Assim viajamos na biografia deste homem de 80 anos, de semblante afável e franzino, com um particular gosto pelos musicais, que haveria de colocar o realismo na televisão e no cinema britânicos. Ele que beneficiou da criação do canal BBC2, mais destinado a uma programação popular, e da aprendizagem rústica a ‘mexer’ nas câmaras, para sair para a rua e observar os mais desfavorecidos nesse início dos anos 60. Em particular os filmes em estilo de cinema verité integrados na série The Wednesday Play, como Cathy Come Home, concebido há precisamente 50 anos, num adequado preto e branco, que poderá muito bem ser considerado como a base temática em que assentará o seu discurso. Nele acompanhamos a deriva de Cathy, na entrega perfeita de Carol White como a mulher que perde a casa, o marido e até os filhos para um sistema de saúde impenitente.
Nesse sentido, Eu, Daniel Blake, que também entreia esta semana, acaba por ser talvez por ser o registo com maior ligação a esse telefilme, cuja rodagem Louise Osmond acompanhou e nos mostra o Sr. Loach a dar as primeiras indicações aos atores prestes a conceber o filme que ganharia a Palma de Ouro em Cannes, dez anos depois de ter vencido com Brisa de Mudança. Mas há ainda em Versus, aquele período em que a política de Thatcher ocuparia os anos 80, significando também para Loach as portas fechadas aos apoios de produção, restando-lhe a via dos documentários baratos e fortemente politizados. De resto, seria nessa altura que Loach cometeria um dos seus pecados assumidos, quando teve de fazer spots publicitários para a MacDonald’s para sobreviver. O mesmo realizador que assumiria uma outra contradição, a de ter sido conservador nos seus tempos de liceu…

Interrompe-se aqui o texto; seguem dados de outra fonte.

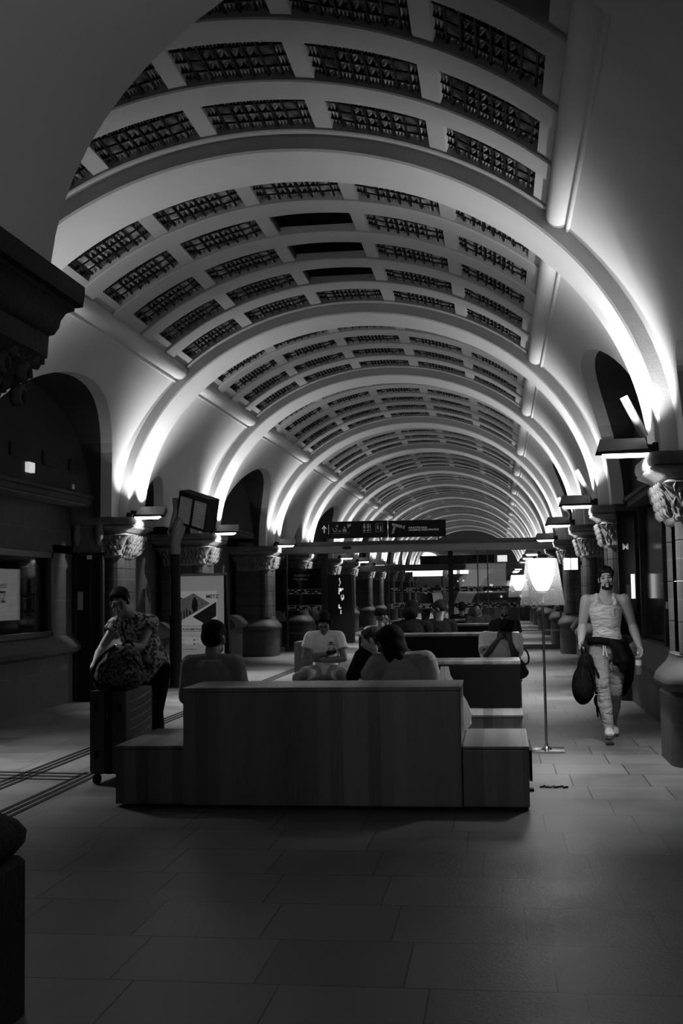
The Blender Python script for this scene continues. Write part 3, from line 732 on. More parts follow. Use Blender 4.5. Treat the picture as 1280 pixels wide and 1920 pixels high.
glass_wall('left fixed glass panel under the beam with two bands of mosaic chips', -5.72, -4.60, [(-5.65, 0.03), (-4.64, 0.14)])
glass_wall('right run of glass panels under the beam with two bands of mosaic chips', -2.91, 1.62, [(-2.9, 0.03), (-2.55, 0.03), (-1.25, 0.13), (-0.54, 0.03), (-0.28, 0.03), (1.58, 0.04)])
t = thing('direction_sign', 'large black information panel with faint lettering behind the left glass panel', 'sign', (-5.58, 33.3, 1.05))
bm = B(); box(bm, -0.65, 0.65, -0.04, 0.04, 0, 1.2); obj('panel', bm, 'black', t, smooth=False)
bm = B(); box(bm, -0.5, -0.46, -0.03, 0.03, -1.05, 0); box(bm, 0.46, 0.5, -0.03, 0.03, -1.05, 0); obj('leg', bm, 'black', t, smooth=False)
text('lettering', 'Assistance\nHandicap', 0.11, (-0.30, -0.044, 0.98), (PI/2, 0, 0), 'dim_text', t)
# ---------------------------------------------------------------- left shopfront
def lx(bm, y0, y1, z0, z1, x0, x1): box(bm, x0, x1, y0, y1, z0, z1, 0.006)
XS = -6.30
t = thing('shop_window', 'dark framed shop window in the left wall, a lit screen behind its glass', 'window', (XS, 14.2, 0))
def L(n, m_, *bx, parent=t, **k):
    bm = B()
    for b_ in bx: box(bm, *b_, 0.005)
    return obj(n, bm, m_, parent, smooth=False)
L('frame', 'frame', (-0.05, 0.03, -2.6, 1.66, 2.10, 2.18), (-0.05, 0.03, -2.6, 1.66, 1.0, 1.07), (-0.05, 0.03, 1.58, 1.66, 1.0, 2.2), (-0.05, 0.03, -2.6, -2.5, 1.02, 2.2))
L('glass_pane', 'dark_glass', (-0.02, -0.01, -2.5, 1.58, 1.07, 2.12))
L('interior', 'black', (-0.31, -0.29, -2.6, 1.66, 1.0, 2.2))
L('curtain', 'stone_dark', (-0.25, -0.2, 1.05, 1.2, 1.1, 2.1), (-0.25, -0.2, 1.4, 1.5, 1.1, 2.1))
bm = B(); rnd = random.Random(4)
for i in range(14):
    bmesh.ops.create_icosphere(bm, subdivisions=2, radius=rnd.uniform(0.05, 0.09), matrix=Matrix.Translation((-0.15, -1.2+0.16*i+rnd.uniform(-.03, .03), 1.14)))
tag(obj('dried_flowers', bm, 'stone_dark', t), kind='stuff')
t2 = thing('display_screen', 'bright rectangular screen behind the left shop window glass, showing a big Z', 'screen', (XS-0.12, 14.57, 1.22))
bm = B(); box(bm, -0.03, 0.0, -1.1, 0.50, 0, 0.74, 0.003); obj('casing', bm, 'black', t2, smooth=False)
bm = B(); box(bm, 0.001, 0.006, -1.05, 0.47, 0.03, 0.71); obj('screen', bm, 'screen', t2, smooth=False)
text('lettering', 'METZ', 0.21, (0.008, -0.52, 0.27), (PI/2, 0, PI/2), 'ink', t2, bold=True)
bm = B()
for i in range(3): box(bm, 0.007, 0.009, -0.3, 0.04, 0.46+0.02*i, 0.468+0.02*i)
obj('small_print', bm, 'ink', t2, smooth=False)
bm = B(); box(bm, -6.62, -6.30, 11.4, 16.8, 2.18, 2.90); box(bm, -6.62, -6.30, 15.9, 16.8, 1.0, 2.3); box(bm, -6.62, -6.26, 16.72, 16.80, 1.0, 2.92)
tag(obj('wall_left', bm, 'wallstone', smooth=False), kind='structure')
bm = B(); box(bm, -6.62, -5.98, 11.4, 16.9, 2.88, 2.93, 0.01); box(bm, -6.30, -5.85, 16.62, 16.86, 2.62, 2.88, 0.01); box(bm, -6.30, -5.85, 16.70, 16.86, 2.2, 2.6, 0.01)
for xx in (-6.22, -5.88): lathe(bm, [(0.03, 2.3), (0.06, 2.4), (0.07, 2.5), (0.05, 2.56), (0.07, 2.62)], 12, (xx, 16.66, 0))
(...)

O documento mostra ainda Loach como o homem do êxito inesperado de Kes, de 1969, o filme sobre a singular relação de um miúdo com uma ave, que o afirmaria no segmento cinema, onde o ator David Bradley recorda essa cena fulcral em que um grupo de miúdos era castigado, e onde o cineasta capta o olhar de dor e surpresa ao verificar que a palmatória cumpriu o seu desígnio. Isto antes de Agenda Secreta celebrar, em 1990, o filme que consumaria a sua afirmação em Cannes e que o tornaria num habitué da Croisette, com a esmagadora maioria dos seus títulos em competição para a Palma de Ouro.
Versus é, por assim dizer, o documentário do homem contra o Sistema, do cinema de urgência em face da gritante realidade.